Robert Silverberg, Les monades urbaines, Livre de Poche, 2000, 4/5

Commentaires

  • Ce livre me tente vraiment. L'approche sociologique et politique à l'air très intéressante et ce sont des sujets qui me passionnent. Merci pour l'info.

  • Bizarre, j'ai eu l'impression que tu parlais du Meilleur des mondes de Huxley au vu de certains thèmes très semblables, notamment l'usage des drogues pour "endormir" les populations et la perte de l'individualité.

  • Déjà entendu parlé mais jamais tentée... jusqu'ici... Je note dans un coin de ma tête.

  • Je suis intriguée. Je note dans un coin de ma LAL.

  • Je me suis ennuyée, moi en lisant ce bouquin...

  • Comme toi, j'entends tout et son contraire à propos de ce roman et comme Chimère, ton billet me fait penser au Meilleur des mondes. Il est dans ma Pal depuis moins de 6 ans, je ne sais pas s'il va y rester longtemps ou pas :-)

  • J'adore ton billet : d'abord, évidemment, parce que tu sais être tentatrice avec ce livre, mais aussi parce que j'ai appris qu'il était tout à fait possible de laisser 6 ans, voir plus si affinités, un livre dans sa PAL...et parce que j'ai découvert un nouveau mot particulièrement utile et efficace ( surtout en ce moment pour moi ) emmerdifiant. Avec celui-là, je pense bien faire comprendre le fond de ma pensée et ne plus être emmerdifiée :)

  • Je l'ai lu l'année dernière et il m'avait plu, pour les questions qu'il soulève et parce qu'il est servi par un style faussement simple, à l'image de la vie dans les monades...

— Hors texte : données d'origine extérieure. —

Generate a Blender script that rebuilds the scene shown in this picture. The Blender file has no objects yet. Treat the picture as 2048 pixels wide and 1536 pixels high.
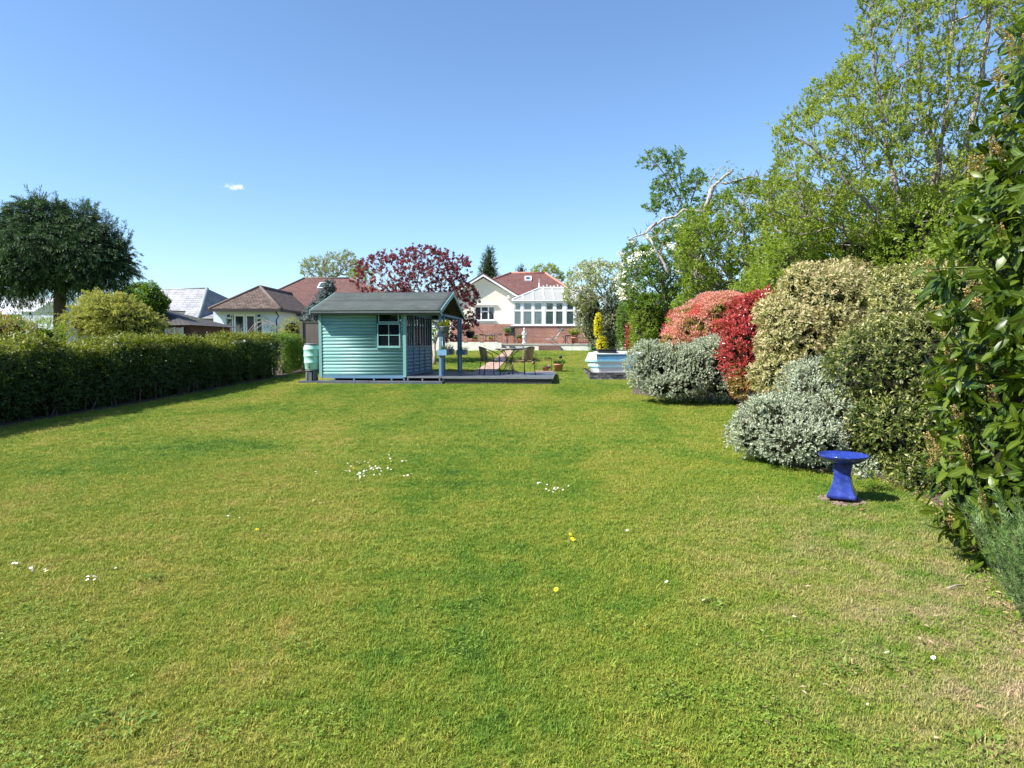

  • Fanyoun: c'est un aspect de la SF que j'aime beaucoup, cette capacité et cette possibilité d'extrapoler et d'analyser le possible en racontant un futur possible! Dans ce cas c'est un réelle réussite!
    @ Chimère: je n'ai pas lu Huxley, c'est un classique qui manque à mon actif! Mais si les thèmes sont semblables, il devrait me plaire!
    @ Theoma: on ne sait jamais!
    @ Edelwe: c'est un roman intéressant qui mérite d'être découvert!
    @ Fashion: comme quoi nous ne sommes pas toujours d'accord! Imagine, ça aurait pu être pire! J'aurais pu m'ennuyer en lisant La foire aux vanités! :-)
    @ Isil: remarquable concordance des destinées de ce roman dans nos PAL respectives! :-) Je ne suis pas mécontente de l'en avoir tiré et de m'être fait une idée!
    @ Emmyne: et encore, six ans, ce n'est pas tant que ça! Quand j'y pense j'ai presque honte! :-) Je ne sais plus où j'ai pêché ce mot, mais je suis ravie qu'il te soit utile! :-))
    @ Brize: exactement ça, un style faussement simple!

  • de la SF intelligente, je note.

  • Je n'accroche pas du tout aux ouvrages de RObert Silveberg mais ta chronique est intéressante. Je ferais un lien de mon site vers ton blog.

  • J'aime ton billet et il m'a donné envie de le lire, je vais le rajouter à ma LAL!! ça c'est du billet qui tente bien!!!!

  • Un indispensable en effet!! J'ai adoré. Comme tu le dis, c'est marqué années 70...mais la réflexion globale reste très actuelle et passionnante.

  • J'avais trouvé Le meilleur des mondes extrêmement dérangeant, beaucoup plus que 1984 par exemple, en tout cas, c'est un livre qui ne laisse pas indifférent et qui amène à se poser beaucoup de questions.

  • @ Pom': c'est la SF politique et sociale quoi, celle qui anticipe sur les grandes évolutions à venir. Je trouve ça toujours fascinant!
    @ Kepherton: je n'ai rien lu d'autre de Silverberg, et même si ce roman m'a plu, je ne sais pas si j'accrocherai au reste! Merci en tout cas!
    @ Lael: pauvre LAL!! :-)
    @ Choupynette: c'est le plus intéressant dans ce genre de littérature à mon avis, le fait que les réflexions menées restent actuelles malgré des points de départ marqués par leur époque. Les questions posées sont vraiment fondamentales et passionnantes.
    @ Chimère: un classique déinitivement ajouté à ma liste à lire! Je rattrape tout doucement mon retard! :-)

  • INDISPENSABLE... bon j'adore Silverberg remarque mais les monades urbaines, je le lis et le relis depuis des années (j'ai effacé le nombre que j'avais mis, ça me colle un coup de vieux !!!) :-)

  • @ Yueyin: comment ça un coup de vieux! Tu fais partie des gens qui ne peuvent pas prendre un coup de vieux! Tu regardes le Doctor enfin!!
    Enfin, moi aussi j'aime Silverberg même si je ne connais pas encore bien son oeuvre!